----- RECORD LIST -----
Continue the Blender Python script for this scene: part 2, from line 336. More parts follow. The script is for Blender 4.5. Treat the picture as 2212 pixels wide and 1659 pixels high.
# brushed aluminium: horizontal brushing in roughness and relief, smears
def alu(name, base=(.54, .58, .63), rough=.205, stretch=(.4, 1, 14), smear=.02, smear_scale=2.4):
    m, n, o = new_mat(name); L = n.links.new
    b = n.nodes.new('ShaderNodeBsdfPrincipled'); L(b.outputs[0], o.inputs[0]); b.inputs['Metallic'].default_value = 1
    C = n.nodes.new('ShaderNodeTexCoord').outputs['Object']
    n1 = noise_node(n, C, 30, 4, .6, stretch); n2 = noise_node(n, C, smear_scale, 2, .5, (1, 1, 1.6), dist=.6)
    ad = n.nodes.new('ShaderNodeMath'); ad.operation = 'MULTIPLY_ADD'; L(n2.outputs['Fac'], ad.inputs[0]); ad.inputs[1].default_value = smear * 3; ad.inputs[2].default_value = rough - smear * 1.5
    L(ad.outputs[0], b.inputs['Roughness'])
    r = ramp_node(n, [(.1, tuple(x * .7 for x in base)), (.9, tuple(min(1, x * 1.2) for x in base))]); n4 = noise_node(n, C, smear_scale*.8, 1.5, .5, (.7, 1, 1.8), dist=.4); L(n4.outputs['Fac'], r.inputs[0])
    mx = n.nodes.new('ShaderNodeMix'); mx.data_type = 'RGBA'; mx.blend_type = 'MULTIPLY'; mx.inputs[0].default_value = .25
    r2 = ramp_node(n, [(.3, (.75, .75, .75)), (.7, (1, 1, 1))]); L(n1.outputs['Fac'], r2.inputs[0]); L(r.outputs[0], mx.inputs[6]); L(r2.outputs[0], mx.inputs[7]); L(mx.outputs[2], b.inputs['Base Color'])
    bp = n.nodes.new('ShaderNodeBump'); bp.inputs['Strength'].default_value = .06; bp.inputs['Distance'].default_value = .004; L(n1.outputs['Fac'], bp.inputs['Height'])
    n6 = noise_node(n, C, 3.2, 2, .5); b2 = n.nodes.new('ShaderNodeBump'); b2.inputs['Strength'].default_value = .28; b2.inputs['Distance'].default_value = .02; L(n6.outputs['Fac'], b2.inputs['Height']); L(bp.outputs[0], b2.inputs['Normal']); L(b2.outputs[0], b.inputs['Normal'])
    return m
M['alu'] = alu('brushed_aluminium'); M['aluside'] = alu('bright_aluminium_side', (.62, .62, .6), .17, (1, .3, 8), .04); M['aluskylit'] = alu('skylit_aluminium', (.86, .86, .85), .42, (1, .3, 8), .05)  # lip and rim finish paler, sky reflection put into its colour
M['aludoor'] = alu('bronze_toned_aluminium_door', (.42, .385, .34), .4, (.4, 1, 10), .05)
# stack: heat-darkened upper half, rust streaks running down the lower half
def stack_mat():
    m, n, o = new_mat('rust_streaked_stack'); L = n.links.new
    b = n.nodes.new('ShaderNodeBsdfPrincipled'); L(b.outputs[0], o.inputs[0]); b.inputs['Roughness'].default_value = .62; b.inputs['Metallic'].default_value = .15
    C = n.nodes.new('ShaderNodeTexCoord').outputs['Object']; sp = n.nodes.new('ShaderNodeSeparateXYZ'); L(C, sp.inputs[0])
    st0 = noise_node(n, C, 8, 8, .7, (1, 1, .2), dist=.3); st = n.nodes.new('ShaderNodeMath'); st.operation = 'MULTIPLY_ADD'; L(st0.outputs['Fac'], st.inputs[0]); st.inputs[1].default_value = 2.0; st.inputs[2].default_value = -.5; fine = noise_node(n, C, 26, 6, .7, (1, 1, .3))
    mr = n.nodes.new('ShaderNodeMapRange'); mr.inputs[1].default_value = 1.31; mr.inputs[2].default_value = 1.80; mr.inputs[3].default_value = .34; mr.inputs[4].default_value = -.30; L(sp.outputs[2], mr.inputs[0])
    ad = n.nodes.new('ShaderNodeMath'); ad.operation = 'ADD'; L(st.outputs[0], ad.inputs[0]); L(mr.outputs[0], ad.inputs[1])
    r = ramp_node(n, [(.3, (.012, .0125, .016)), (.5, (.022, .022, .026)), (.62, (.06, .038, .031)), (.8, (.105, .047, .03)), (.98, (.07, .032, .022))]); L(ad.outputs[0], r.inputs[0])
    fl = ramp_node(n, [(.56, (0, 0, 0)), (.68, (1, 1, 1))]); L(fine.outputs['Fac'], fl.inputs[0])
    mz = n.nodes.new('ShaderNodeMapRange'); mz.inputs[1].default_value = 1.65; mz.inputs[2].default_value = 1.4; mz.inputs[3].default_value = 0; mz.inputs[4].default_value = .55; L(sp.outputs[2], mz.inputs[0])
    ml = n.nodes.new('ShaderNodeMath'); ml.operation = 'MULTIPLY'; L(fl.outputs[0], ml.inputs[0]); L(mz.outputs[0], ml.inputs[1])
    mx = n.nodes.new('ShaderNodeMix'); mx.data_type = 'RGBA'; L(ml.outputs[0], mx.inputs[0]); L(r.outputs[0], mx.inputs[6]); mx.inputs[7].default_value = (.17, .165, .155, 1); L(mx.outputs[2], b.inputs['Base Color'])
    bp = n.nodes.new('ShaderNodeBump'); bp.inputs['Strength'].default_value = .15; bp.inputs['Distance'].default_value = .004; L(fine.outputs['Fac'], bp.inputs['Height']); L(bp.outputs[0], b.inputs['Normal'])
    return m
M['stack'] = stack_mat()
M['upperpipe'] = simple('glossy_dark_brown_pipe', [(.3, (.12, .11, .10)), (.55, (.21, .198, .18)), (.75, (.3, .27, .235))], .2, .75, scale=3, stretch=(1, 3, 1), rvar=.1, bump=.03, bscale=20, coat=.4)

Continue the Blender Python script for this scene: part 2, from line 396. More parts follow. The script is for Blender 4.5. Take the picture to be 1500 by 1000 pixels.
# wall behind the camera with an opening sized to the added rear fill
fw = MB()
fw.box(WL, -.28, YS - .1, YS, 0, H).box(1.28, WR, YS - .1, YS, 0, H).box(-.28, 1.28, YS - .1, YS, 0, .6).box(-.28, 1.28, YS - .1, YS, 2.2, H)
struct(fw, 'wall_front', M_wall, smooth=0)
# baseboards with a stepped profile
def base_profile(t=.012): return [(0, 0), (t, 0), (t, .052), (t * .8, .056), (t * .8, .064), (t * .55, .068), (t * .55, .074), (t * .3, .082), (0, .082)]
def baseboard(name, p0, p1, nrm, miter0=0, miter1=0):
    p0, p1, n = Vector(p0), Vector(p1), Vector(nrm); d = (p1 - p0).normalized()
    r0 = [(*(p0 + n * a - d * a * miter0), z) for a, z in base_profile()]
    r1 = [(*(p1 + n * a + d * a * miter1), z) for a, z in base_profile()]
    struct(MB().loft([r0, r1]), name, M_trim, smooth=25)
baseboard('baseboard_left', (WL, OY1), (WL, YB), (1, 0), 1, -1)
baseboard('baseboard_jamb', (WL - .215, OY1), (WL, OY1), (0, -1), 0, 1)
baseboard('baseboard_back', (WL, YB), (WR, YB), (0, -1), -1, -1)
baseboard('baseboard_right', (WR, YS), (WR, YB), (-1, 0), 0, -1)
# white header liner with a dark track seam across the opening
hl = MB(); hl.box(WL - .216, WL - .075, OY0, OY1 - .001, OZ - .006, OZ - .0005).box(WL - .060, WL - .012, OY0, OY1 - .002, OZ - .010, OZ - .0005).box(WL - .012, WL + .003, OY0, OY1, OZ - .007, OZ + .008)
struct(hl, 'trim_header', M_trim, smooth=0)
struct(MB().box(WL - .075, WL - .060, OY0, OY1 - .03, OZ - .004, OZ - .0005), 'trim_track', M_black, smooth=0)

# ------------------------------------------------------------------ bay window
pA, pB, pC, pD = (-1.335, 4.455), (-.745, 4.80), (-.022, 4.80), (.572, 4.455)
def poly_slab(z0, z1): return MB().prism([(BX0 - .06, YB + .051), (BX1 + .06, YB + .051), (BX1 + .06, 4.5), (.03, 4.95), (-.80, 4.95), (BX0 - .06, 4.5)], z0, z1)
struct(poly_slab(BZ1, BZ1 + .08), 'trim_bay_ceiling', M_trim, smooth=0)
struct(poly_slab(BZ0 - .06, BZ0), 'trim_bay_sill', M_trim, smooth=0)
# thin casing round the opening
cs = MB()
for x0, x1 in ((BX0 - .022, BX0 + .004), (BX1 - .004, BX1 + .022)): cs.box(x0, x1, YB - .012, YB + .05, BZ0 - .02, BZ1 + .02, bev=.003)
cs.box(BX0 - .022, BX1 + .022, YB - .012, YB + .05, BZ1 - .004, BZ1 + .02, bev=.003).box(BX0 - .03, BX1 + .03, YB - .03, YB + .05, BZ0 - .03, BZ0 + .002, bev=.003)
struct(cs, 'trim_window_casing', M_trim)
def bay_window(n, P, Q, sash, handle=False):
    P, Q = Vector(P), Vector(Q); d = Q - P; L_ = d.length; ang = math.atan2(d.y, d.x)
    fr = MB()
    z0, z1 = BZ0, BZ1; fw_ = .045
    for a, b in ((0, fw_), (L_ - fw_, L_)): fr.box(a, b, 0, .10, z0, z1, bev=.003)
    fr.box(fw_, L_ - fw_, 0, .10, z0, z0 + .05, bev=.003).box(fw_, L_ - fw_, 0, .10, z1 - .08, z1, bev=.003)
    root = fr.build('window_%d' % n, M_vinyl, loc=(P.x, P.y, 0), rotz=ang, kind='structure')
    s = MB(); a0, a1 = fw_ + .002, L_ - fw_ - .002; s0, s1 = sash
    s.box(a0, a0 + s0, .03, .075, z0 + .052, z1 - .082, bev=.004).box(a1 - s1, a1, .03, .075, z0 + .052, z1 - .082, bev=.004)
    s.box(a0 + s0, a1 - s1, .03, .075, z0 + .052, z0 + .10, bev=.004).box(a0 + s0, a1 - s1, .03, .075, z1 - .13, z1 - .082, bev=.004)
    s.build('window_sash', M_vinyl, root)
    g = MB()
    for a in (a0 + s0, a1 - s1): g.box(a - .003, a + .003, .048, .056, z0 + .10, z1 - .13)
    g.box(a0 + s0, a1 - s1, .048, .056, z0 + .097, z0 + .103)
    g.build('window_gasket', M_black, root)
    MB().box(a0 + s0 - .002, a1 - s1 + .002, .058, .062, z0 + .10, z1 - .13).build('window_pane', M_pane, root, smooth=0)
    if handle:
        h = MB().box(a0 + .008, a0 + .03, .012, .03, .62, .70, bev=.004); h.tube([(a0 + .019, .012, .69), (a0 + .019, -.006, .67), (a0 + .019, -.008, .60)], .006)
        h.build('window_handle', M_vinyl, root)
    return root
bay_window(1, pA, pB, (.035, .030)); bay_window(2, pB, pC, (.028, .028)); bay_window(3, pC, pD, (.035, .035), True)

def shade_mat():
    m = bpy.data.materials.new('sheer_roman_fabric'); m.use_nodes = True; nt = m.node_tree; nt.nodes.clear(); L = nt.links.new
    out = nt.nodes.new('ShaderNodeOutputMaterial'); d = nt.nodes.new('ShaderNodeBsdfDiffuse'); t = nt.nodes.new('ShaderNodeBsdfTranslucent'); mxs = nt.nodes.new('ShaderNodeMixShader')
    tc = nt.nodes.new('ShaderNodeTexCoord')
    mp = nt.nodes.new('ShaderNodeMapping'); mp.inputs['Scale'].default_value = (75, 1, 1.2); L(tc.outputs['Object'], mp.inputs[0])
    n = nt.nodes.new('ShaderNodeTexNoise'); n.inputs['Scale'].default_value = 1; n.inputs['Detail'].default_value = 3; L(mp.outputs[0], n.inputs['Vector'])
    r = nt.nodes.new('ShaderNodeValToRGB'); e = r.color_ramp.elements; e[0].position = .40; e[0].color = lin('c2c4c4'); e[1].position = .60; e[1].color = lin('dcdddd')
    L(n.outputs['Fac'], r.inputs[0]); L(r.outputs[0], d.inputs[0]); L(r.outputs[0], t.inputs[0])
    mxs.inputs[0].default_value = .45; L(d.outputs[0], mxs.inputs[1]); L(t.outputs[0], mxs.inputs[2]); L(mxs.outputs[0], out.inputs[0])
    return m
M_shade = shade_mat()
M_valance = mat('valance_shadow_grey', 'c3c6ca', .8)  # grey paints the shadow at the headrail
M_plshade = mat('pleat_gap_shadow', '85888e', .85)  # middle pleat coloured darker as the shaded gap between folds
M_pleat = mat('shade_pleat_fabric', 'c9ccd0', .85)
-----
## REQUIRED WORK:
Of the entries above, repeat exactly the lines from the line with "by 1000 pixels." through the line with "struct(MB().box(WL - .075, WL", both of them included.

## FINISHED EXERCISE:
Continue the Blender Python script for this scene: part 2, from line 396. More parts follow. The script is for Blender 4.5. Take the picture to be 1500 by 1000 pixels.
# wall behind the camera with an opening sized to the added rear fill
fw = MB()
fw.box(WL, -.28, YS - .1, YS, 0, H).box(1.28, WR, YS - .1, YS, 0, H).box(-.28, 1.28, YS - .1, YS, 0, .6).box(-.28, 1.28, YS - .1, YS, 2.2, H)
struct(fw, 'wall_front', M_wall, smooth=0)
# baseboards with a stepped profile
def base_profile(t=.012): return [(0, 0), (t, 0), (t, .052), (t * .8, .056), (t * .8, .064), (t * .55, .068), (t * .55, .074), (t * .3, .082), (0, .082)]
def baseboard(name, p0, p1, nrm, miter0=0, miter1=0):
    p0, p1, n = Vector(p0), Vector(p1), Vector(nrm); d = (p1 - p0).normalized()
    r0 = [(*(p0 + n * a - d * a * miter0), z) for a, z in base_profile()]
    r1 = [(*(p1 + n * a + d * a * miter1), z) for a, z in base_profile()]
    struct(MB().loft([r0, r1]), name, M_trim, smooth=25)
baseboard('baseboard_left', (WL, OY1), (WL, YB), (1, 0), 1, -1)
baseboard('baseboard_jamb', (WL - .215, OY1), (WL, OY1), (0, -1), 0, 1)
baseboard('baseboard_back', (WL, YB), (WR, YB), (0, -1), -1, -1)
baseboard('baseboard_right', (WR, YS), (WR, YB), (-1, 0), 0, -1)
# white header liner with a dark track seam across the opening
hl = MB(); hl.box(WL - .216, WL - .075, OY0, OY1 - .001, OZ - .006, OZ - .0005).box(WL - .060, WL - .012, OY0, OY1 - .002, OZ - .010, OZ - .0005).box(WL - .012, WL + .003, OY0, OY1, OZ - .007, OZ + .008)
struct(hl, 'trim_header', M_trim, smooth=0)
struct(MB().box(WL - .075, WL - .060, OY0, OY1 - .03, OZ - .004, OZ - .0005), 'trim_track', M_black, smooth=0)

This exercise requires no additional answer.